The most fundamental requirement however is that our people should be educated and savvy enough not to fall for propaganda and lies whether peddled over the internet or otherwise, whether by locals or by foreigners. Our education system is intended for that among other purposes. But how many people, educated or not, are brazenly exposing their data on Facebook and otherwise on the internet and becoming sitting ducks for exploitation? It is scary also how naive people have become in accepting every thing they read online. I have seen that weird phenomenon even with highly educated people. I wonder whether the ease of access to information is making people as lazy in the exercise of their brain power as ease of travel and modern day conveniences have made people physically lazy.

I wonder how much of the interaction on social media is superficial and emotionally driven. How much consists of rational in depth discussion of issues? It is so easy to post online that the fingers often work more quickly than the brain.

But on the positive side social media provides an excellent tool for the development of our democracy to extricate us from the prevailing tribalism and to make our interaction issue based and mature.

In closing we need a national dialogue to promote the use of social media and the technology to enhance democracy and on ways to deter its abuse by predators parading within and without our system.

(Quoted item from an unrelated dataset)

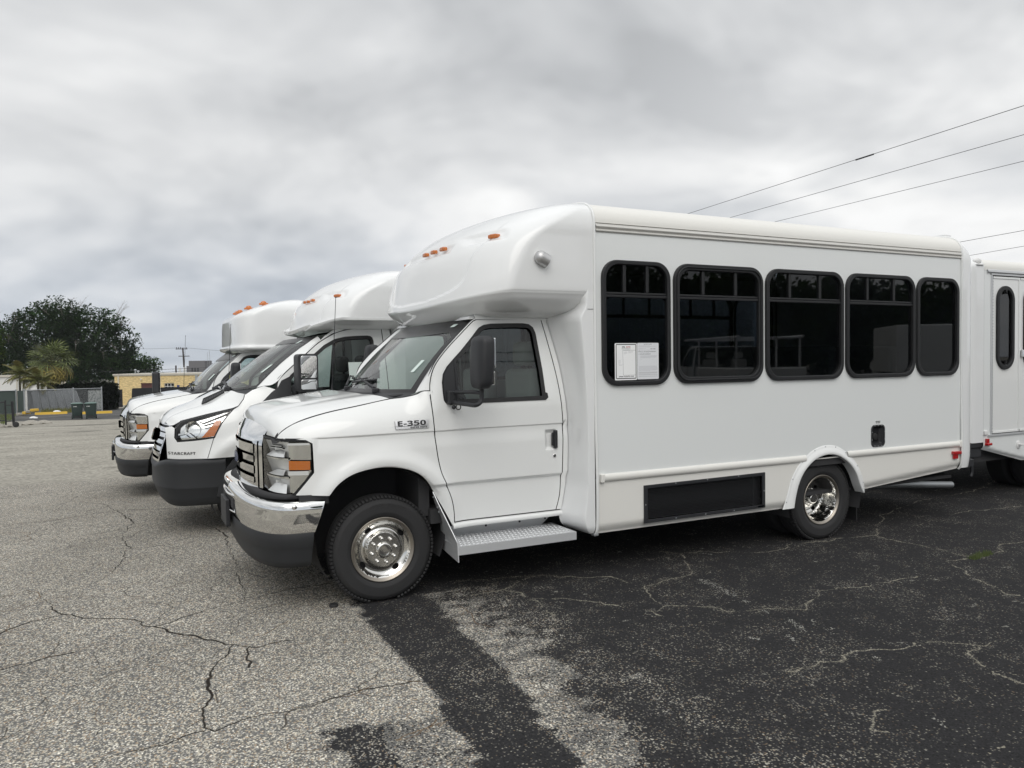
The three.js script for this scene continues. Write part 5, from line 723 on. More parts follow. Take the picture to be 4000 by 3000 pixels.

We should not allow our electorate or any part of it to be harvested like sugar cane or mined like a quarry. We should not tolerate political parties being marketed like sneakers and pizza.

We need legislation to protect online data. We need legislation to update our elections system to regulate the use of the internet in election campaigning. This should be done at the same time as legislation to end the overseas vote. We need legislation to protect whistleblowers. We need legislation to improve governance and integrity in public life and to regulate campaign financing. If not, like the Americans, our election system could again fall prey to rascist mercenaries and vultures like SCL Elections.